- _PROBLEM REQUIREMENTS_
Tell how many lines include the string "else". Answer with a single number.

- _SUPPLIED MATERIAL_
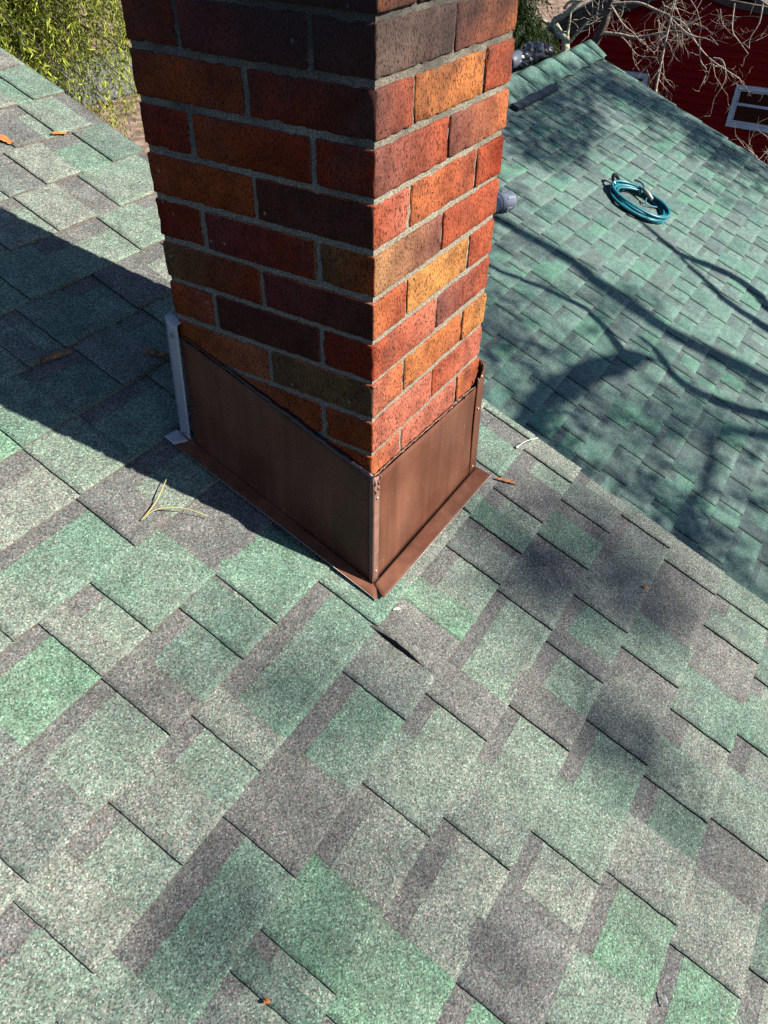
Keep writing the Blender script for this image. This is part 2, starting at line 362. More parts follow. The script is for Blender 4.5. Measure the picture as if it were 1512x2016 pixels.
# ------------------------------------------------------------------ main roof
YB = [1.51, 1.378, 1.244, 1.113, .981, .85, .72, .587, .456, .328, .203, .072, -.057, -.184, -.309, -.434, -.562, -.691, -.815, -.94, -1.07]
RAKE = 0.640
TABS = {  # course -> traced tabs and under-layer colours
 0: ([(.40, .49, L), (.54, .66, G)], []),
 1: ([(.36, .45, DK), (.49, .60, LG)], [(.6, .7, DK)]),
 2: ([(.22, .29, M_), (.325, .43, L), (.53, .66, GD)], [(.43, .53, G), (.29, .325, DK)]),
 3: ([(.10, .18, L), (.23, .345, L), (.415, .61, LG)], [(.345, .415, DB), (.6, .7, DK)]),
 4: ([(.03, .15, G), (.34, .46, LG)], [(.15, .34, LG), (.46, .66, LG)]),
 5: ([(-.10, -.05, M_), (-.01, .10, GD), (.19, .31, DK), (.40, .52, DB)], [(.10, .19, G), (.31, .4, L)]),
 6: ([(-.24, -.12, G), (.003, .12, M_), (.20, .34, G)], [(-.12, .003, GD), (.12, .2, G)]),
 7: ([(-.24, -.115, LG), (.063, .19, GD)], [(-.5, -.24, L), (-.115, .063, G)]),
 8: ([(-.50, -.43, LG), (-.25, -.16, DK), (.02, .12, DK)], [(-.43, -.25, G), (-.16, .02, LG)]),
 9: ([(-.70, -.60, M_), (-.455, -.407, L), (-.35, -.193, G), (-.02, .06, G)], [(-.60, -.455, GB), (-.407, -.35, LG), (-.193, -.02, DK)]),
 10: ([(-.715, -.60, M_), (-.456, -.387, DB), (-.285, -.202, GD), (-.193, -.035, G)], [(-.60, -.456, LG), (-.387, -.285, GD), (-.9, -.715, L)]),
 11: ([(-.74, -.66, L), (-.58, -.487, L), (-.41, -.345, L), (-.07, .05, G), (.30, .36, LG), (.447, .56, G), (.615, .66, LG)],
      [(-.66, -.58, LG), (-.487, -.41, LG), (-.345, -.235, DK), (-.345, -.07, G), (.36, .447, DB), (.56, .615, DK)]),
 12: ([(-.80, -.71, LG), (-.494, -.345, DB), (-.184, -.078, M_), (-.078, .018, DB, 0.012), (.018, .085, GB), (.19, .27, M_), (.295, .36, G), (.41, .52, DK), (.577, .66, L)],
      [(-.71, -.494, G), (-.345, -.184, G), (.085, .19, LG), (.27, .295, DK), (.36, .41, LG), (.52, .577, LG)]),
 13: ([(-.72, -.66, M_), (-.637, -.60, GD), (-.575, -.452, GB), (-.317, -.20, LG), (-.115, -.03, DB), (.178, .29, M_), (.377, .47, GD), (.514, .60, M_)],
      [(-.452, -.317, L), (-.2, -.115, LG), (-.03, .178, LG), (.29, .377, DK), (.47, .514, DK), (.6, .66, L)]),
 14: ([(-.60, -.458, GB), (-.275, -.15, LG), (-.025, .055, DB), (.15, .2, DK), (.297, .43, M_), (.596, .66, L)],
      [(-.458, -.275, L), (-.15, -.025, LG), (.055, .15, LG), (.2, .297, GD), (.43, .596, M_)]),
 15: ([(-.459, -.285, DK), (-.195, -.075, LG), (.058, .2, M_), (.26, .37, GD), (.558, .66, L)],
      [(-.7, -.459, GB), (-.285, -.195, L), (-.075, .058, G), (.2, .26, DK), (.37, .558, DB)]),
 16: ([(-.42, -.30, LG), (-.165, -.045, L), (.038, .14, LG), (.207, .33, G), (.46, .52, GD), (.57, .66, LG)],
      [(-.3, -.165, GB), (-.045, .038, GD), (.14, .207, L), (.33, .46, DB)]),
 17: ([(-.40, -.32, DK), (-.195, -.05, L), (.055, .18, LG), (.26, .38, G)], [(-.32, -.195, GB), (-.05, .055, DB), (.18, .26, L)]),
 18: ([(-.30, -.22, LG), (-.14, -.02, GD), (.06, .15, L)], [(-.22, -.14, L)]),
}
main_roof = thing("shingle_roof", "near green and charcoal shingle roof the brick chimney rises from", "roof", (0.2, 0, -0.76))
mb = MB(); mbf = mb
rnd = random.Random(3)
for k in range(len(YB) - 1):
    tabs, gaps = TABS.get(k, (None, []))
    if tabs is None: tabs = rand_tabs(rnd, -1.3, 0.66)
    else:
        lo = min(t[0] for t in tabs)
        tabs = [t for t in rand_tabs(rnd, -1.35, lo - 0.2)] + list(tabs)
        hi = max(t[1] for t in tabs)
        if hi < 0.5 and k > 12: tabs += [t for t in rand_tabs(rnd, hi + 0.12, 0.6)]
    course(mb, R1, YB[k + 1], YB[k], -1.2, RAKE + 0.004 * rnd.uniform(-1, 1), tabs, gaps, 0.013, k * 7.7)
    course(mb, R1, YB[k + 1], YB[k], -4.0, -1.2, rand_tabs(rnd, -4, -1.2), [], 0.09, k * 7.7)
y = YB[0]
for k in range(11):
    course(mb, R1, y, y + 0.129, -4.0, RAKE, rand_tabs(rnd, -4, RAKE), [], 0.05, 300 + k * 3.1); y += 0.129
YTOP = y; y = YB[-1]
for k in range(17):
    course(mb, R1, y - 0.127, y, -4.0, RAKE, rand_tabs(rnd, -4, RAKE), [], 0.06, 500 + k * 3.1); y -= 0.127
YEAVE = y
mb.build("shingles", [M_SH, M_EDGE, M_BUTT], main_roof)
mb = MB()
mb.prism([R1.P(-4, YEAVE + .02, -.001), R1.P(RAKE - .012, YEAVE + .02, -.001), R1.P(RAKE - .012, YTOP, -.001), R1.P(-4, YTOP, -.001)], -R1.n * 0.02)
mb.build("roof_deck", M_DECK, main_roof)
M_TRIM = simple("white_trim_paint", (0.62, 0.62, 0.60), 0.5, nscale=12, namt=0.12)
M_REDW = simple("red_clapboard_near", (0.16, 0.012, 0.008), 0.6, nscale=6, namt=0.2)
mb = MB()
mb.prism([R1.P(RAKE - .03, YEAVE + .02, -.022), R1.P(RAKE - .03, YTOP, -.022), R1.P(RAKE - .03, YTOP, -.17), R1.P(RAKE - .03, YEAVE + .02, -.17)], (0.014, 0, 0))
mb.build("rake_board", M_TRIM, main_roof)
mb = MB()
mb.prism([R1.P(0.34, YEAVE + .3, -.022), R1.P(0.34, YTOP, -.022), (0.34, YTOP, -5), (0.34, YEAVE + .3, -5)], (-0.12, 0, 0))
mb.build("gable_wall", M_REDW, main_roof)
mb = MB()   # far slope beyond the ridge
z_t = R1.P(0, YTOP, 0).z
mb.prism([(-4, YTOP, z_t + .004), (RAKE, YTOP, z_t + .004), (RAKE, YTOP + 3.2, z_t - 1.2), (-4, YTOP + 3.2, z_t - 1.2)], (0, 0, -0.04), LG)
mb.build("far_slope", M_SH2, main_roof)

# ------------------------------------------------------------------ lower roof
X2 = 7.07; Y2R = 2.13
lower_roof = thing("shingle_roof", "lower green shingle roof below the near roof, with leaf shadows and a humped ridge", "roof", (3.5, 0, -2.0))
mb = MB(); rnd = random.Random(11)
y = Y2R
E2 = 0.1285; k = 0
while y > -3.4:
    vis = y > -1.2
    xr = X2 + (rnd.uniform(-.02, .012) if vis else 0)
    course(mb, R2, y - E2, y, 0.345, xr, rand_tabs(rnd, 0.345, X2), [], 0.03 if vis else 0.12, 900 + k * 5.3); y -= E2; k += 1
Y2E = y
mb.build("shingles", [M_SH2, M_EDGE, M_BUTT], lower_roof)
mb = MB()
zr = R2.P(0, Y2R, 0).z
mb.prism([R2.P(0.345, Y2E + .02, -.001), R2.P(X2 - .02, Y2E + .02, -.001), R2.P(X2 - .02, Y2R, -.001), R2.P(0.345, Y2R, -.001)], -R2.n * 0.02)
mb.build("roof_deck", M_DECK, lower_roof)
mb = MB()
mb.prism([(0.36, Y2R, zr - .002), (X2, Y2R, zr - .002), (X2, Y2R + 2.2, zr - .85), (0.36, Y2R + 2.2, zr - .85)], (0, 0, -0.03), LG)
mb.build("far_slope", M_SH2, lower_roof)
mb = MB()
mb.prism([(X2 - .3, Y2E + .3, -5), (X2 - .3, Y2R + 2.0, -5), (X2 - .3, Y2R + 2.0, zr - .82), (X2 - .3, Y2R, zr - .03), tuple(Vector((X2 - .3, 0, 0)) + Vector((0, Y2E + .3, R2.P(0, Y2E + .3, -.022).z)))], (-.1, 0, 0))
mb.build("gable_wall", M_REDW, lower_roof)
# ridge caps: overlapping saddle pieces, each humped
mb = MB(); rnd = random.Random(5); x = 0.5; ci = 0
while x < X2 - 0.02:
    ln = 0.36 * rnd.uniform(.92, 1.08); x1 = min(x + ln, X2 + .02); c = tuple(q * t for q, t in zip(rnd.choice([LG, G, LG, L]), TINT2)); n0 = len(mb.v); nu, nv = 8, 12
    for i in range(nu + 1):
        u = i / nu; xx = x + (x1 + .05 - x) * u
        hump = 0.050 * math.sin(math.pi * min(1, u * 1.02)) + 0.030 * (1 - u) + .012
        for j in range(nv + 1):
            v = j / nv * 2 - 1
            yy = Y2R + v * 0.175; zz = zr - abs(v) ** 1.35 * 0.175 * 0.385 + hump * (1 - .55 * abs(v)) + 0.004 * nz(xx * 9, v * 2, ci)
            mb.v.append((xx, yy, zz))
    for i in range(nu):
        for j in range(nv):
            a = n0 + i * (nv + 1) + j
            mb.face((a, a + nv + 1, a + nv + 2, a + 1), c, 0, True)
    for j in range(nv):
        a = n0 + j; b0 = len(mb.v); mb.v += [tuple(Vector(mb.v[a]) - Vector((0, 0, .02))), tuple(Vector(mb.v[a + 1]) - Vector((0, 0, .02)))]
        mb.face((a, a + 1, b0 + 1, b0), c, 0)
    x = x1; ci += 1
mb.build("ridge_cap", M_SH2, lower_roof)
mb = MB()   # dark vent strip along the foot of the caps
a0, a1 = 5.0, 5.78
mb.prism([R2.P(a0, 1.90, .012), R2.P(a1, 1.90, .012), R2.P(a1, 1.955, .012), R2.P(a0, 1.955, .012)], R2.n * 0.028)
mb.build("ridge_vent_strip", simple("dark_vent_plastic", (0.018, 0.02, 0.026), 0.5), lower_roof)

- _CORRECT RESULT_
3